Wednesday, October 28, 2015

Season of sunshine comes to its lovely end


It is the end of October, and my family and I are forced to face the inevitable: It is time to close up the summer house for another season.

Our sweatshirts are no longer ample protection from the cold winds, and we linger a few minutes at the beach before returning to the warmth of the house.

On Sunday afternoons we remain inside watching the Patriots play, rather than sunning ourselves in the back yard.

Then the day comes when my husband and his friend winterize the house, draining the water from the pipes to prevent freezing.

The season of sunny summer days and simple pleasures officially ends when my parents lock the door behind them.

As New Englanders, we look forward to the changing seasons in comfy woolen sweaters and welcome the beauty of the colorful fall foliage. But with each passing year, I find it more difficult to leave the summer house behind. I yearn to prolong the season because I know that things will never be the same again.

Eight months’ later when I return to the summer house, the population and landscape will be altered.

Some of our former neighbors will never return again, the for-sale signs placed prominently in the yards of empty houses. Others have already sold their homes, and real estate developers raze the old cottages and construct expensive new homes on the lots or rent the properties to a succession of weekly tenants.

I worry about my aging parents and pray that they’ll have many more years of good health and happy times at the summer house. They tire more easily these days, and the upkeep on the house proves more difficult with each passing season.

And I wonder if this will be the last season for all of us.

Sixty-seven years ago, many of the cottages on this peninsula were destroyed by hurricane winds and rising waters. Will this be the year that Mother Nature unleashes her fury again on our little stretch of coastline?

Sarah Orne Jewett best describes the feelings of separation from a seaside home as the end of the season approaches.

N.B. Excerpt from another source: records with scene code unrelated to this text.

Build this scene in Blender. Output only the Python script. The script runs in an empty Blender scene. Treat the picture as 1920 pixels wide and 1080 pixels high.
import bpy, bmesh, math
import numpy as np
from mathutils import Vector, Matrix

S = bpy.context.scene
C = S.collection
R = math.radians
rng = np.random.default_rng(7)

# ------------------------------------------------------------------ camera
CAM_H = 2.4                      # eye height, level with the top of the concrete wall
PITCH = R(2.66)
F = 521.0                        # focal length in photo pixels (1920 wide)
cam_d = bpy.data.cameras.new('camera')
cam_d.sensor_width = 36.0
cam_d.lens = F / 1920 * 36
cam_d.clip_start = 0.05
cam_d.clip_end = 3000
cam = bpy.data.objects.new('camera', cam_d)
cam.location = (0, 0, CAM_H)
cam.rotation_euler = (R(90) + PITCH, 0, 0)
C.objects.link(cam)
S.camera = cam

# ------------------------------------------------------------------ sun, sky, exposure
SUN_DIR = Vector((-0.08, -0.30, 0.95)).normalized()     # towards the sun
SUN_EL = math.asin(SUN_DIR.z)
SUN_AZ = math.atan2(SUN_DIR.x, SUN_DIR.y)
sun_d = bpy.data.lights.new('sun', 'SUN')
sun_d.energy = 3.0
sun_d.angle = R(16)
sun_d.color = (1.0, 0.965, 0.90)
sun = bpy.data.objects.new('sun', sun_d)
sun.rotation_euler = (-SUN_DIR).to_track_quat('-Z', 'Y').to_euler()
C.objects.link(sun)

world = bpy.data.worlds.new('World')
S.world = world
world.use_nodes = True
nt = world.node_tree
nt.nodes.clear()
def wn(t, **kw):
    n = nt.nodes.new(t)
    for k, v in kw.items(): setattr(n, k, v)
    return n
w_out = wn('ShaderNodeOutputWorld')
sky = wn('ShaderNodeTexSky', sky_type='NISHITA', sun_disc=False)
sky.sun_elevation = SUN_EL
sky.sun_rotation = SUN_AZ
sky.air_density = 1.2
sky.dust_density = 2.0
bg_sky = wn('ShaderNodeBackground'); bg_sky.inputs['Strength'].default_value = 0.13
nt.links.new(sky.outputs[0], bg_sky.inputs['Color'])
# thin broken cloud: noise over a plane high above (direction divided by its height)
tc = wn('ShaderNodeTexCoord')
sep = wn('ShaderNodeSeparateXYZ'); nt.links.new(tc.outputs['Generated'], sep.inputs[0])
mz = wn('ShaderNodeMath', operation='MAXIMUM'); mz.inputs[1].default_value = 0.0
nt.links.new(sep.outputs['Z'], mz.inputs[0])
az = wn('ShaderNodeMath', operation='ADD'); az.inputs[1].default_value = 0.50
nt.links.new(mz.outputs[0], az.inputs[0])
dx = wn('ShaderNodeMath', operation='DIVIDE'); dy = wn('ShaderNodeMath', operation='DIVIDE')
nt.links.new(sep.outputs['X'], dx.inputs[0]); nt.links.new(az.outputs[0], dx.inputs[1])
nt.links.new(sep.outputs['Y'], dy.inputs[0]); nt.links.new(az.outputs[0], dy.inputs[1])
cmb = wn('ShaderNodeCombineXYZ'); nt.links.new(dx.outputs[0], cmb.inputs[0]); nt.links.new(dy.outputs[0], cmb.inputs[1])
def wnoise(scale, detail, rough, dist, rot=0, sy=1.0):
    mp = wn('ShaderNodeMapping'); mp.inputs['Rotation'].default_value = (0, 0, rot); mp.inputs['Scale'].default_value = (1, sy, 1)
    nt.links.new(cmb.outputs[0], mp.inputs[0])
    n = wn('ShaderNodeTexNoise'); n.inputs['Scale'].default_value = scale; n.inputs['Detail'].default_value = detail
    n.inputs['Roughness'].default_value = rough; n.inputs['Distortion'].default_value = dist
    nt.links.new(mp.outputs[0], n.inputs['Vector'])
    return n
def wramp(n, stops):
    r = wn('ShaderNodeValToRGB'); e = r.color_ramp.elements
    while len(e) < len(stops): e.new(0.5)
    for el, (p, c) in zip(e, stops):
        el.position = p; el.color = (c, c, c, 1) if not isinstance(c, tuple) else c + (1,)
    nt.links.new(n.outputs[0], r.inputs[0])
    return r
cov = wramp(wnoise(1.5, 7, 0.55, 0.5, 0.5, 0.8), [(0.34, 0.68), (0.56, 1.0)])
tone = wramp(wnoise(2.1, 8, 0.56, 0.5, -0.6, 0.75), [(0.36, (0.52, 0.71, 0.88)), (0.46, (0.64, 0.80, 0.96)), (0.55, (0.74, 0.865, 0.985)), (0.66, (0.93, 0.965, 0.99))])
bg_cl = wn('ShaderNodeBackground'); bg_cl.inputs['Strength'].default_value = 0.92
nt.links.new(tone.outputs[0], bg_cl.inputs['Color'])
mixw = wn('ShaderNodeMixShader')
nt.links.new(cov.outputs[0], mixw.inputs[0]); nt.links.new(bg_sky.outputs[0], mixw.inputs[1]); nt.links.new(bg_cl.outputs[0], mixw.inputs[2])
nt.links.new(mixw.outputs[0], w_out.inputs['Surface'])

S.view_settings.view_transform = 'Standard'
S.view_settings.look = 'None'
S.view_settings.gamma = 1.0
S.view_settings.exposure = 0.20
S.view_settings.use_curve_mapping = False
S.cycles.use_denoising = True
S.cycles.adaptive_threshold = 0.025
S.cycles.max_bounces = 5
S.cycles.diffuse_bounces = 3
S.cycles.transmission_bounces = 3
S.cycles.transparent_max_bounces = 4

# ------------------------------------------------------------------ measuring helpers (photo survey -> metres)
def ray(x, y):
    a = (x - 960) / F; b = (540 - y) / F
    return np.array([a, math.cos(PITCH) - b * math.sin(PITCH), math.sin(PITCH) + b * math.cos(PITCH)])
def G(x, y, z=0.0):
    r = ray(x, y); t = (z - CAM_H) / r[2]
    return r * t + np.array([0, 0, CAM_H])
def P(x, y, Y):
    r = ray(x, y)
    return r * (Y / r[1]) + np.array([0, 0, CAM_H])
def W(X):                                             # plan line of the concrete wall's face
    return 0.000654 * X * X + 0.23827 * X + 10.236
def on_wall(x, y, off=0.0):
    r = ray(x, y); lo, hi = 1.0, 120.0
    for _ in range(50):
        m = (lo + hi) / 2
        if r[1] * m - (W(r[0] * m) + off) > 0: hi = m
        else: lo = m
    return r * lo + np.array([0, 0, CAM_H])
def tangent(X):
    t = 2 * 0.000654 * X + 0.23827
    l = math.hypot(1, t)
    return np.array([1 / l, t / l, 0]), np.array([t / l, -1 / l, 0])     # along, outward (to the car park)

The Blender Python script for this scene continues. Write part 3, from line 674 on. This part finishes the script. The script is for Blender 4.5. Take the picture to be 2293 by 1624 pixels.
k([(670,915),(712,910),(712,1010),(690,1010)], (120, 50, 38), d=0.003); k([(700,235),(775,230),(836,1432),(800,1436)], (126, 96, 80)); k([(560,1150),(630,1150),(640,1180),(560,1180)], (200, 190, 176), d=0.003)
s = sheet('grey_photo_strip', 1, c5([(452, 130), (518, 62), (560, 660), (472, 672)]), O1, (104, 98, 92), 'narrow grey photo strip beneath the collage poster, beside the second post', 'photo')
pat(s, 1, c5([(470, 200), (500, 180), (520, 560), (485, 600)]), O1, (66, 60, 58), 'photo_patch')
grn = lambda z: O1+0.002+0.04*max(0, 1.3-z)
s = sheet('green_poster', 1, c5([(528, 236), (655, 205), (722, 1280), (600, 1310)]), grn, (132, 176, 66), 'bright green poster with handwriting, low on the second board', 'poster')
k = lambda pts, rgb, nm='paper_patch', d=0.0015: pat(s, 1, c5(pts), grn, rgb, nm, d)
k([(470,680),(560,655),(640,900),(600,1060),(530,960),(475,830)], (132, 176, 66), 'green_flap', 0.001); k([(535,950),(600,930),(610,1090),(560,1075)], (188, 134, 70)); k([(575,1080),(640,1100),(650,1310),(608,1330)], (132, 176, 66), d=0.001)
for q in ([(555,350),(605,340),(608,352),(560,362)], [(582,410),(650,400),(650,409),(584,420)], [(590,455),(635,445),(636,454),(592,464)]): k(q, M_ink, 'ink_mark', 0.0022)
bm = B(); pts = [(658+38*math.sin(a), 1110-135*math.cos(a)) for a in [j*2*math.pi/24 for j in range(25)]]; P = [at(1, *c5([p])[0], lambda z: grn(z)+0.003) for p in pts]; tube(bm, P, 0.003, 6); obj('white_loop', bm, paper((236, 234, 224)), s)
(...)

In “The Country of the Pointed Firs” she writes:

“At last it was the time of late summer, when the house was cool and damp in the morning … There was no autumnal mist on the coast, nor an August fog; instead of these, the sea, the sky, all the long shore line and inland hills, with every bush of bay and every fir-top, gained a deeper color and a sharper clearness. There was something shining in the air, and a kind of luster on the water. The sunshine of a northern summer was coming to its lovely end. The days were few then … and I let each of them slip away unwillingly as a miser spends his coins. At last I had to say goodbye to all my … friends, and my homelike place in the little house, and return to the world in which I feared to find myself a foreigner. There may be restrictions to such a summer’s happiness, but the ease that belongs to simplicity is charming enough to make up for whatever a simple life may lack. When I went in again, the little house had suddenly grown lonely, and my room looked empty as it had the day I came. I and all my belongings had died out of it … So we die before our own eyes; so we see some chapters of our lives come to their natural end.”

With gratefulness I bid farewell to another season. Every weekend throughout the long winter ahead, my husband and I will be drive-by visitors, checking on the summer house.

Then we’ll park our truck at the state beach, shut off the engine, and take in the beauty of our home’s winter face. With hot cups of coffee and tea cradled in our hands, we will plan.

Fogland is the stuff of dreams.

  

1 comment:

  1. Beautiful, Linda. You placed the capstone on summer with grace.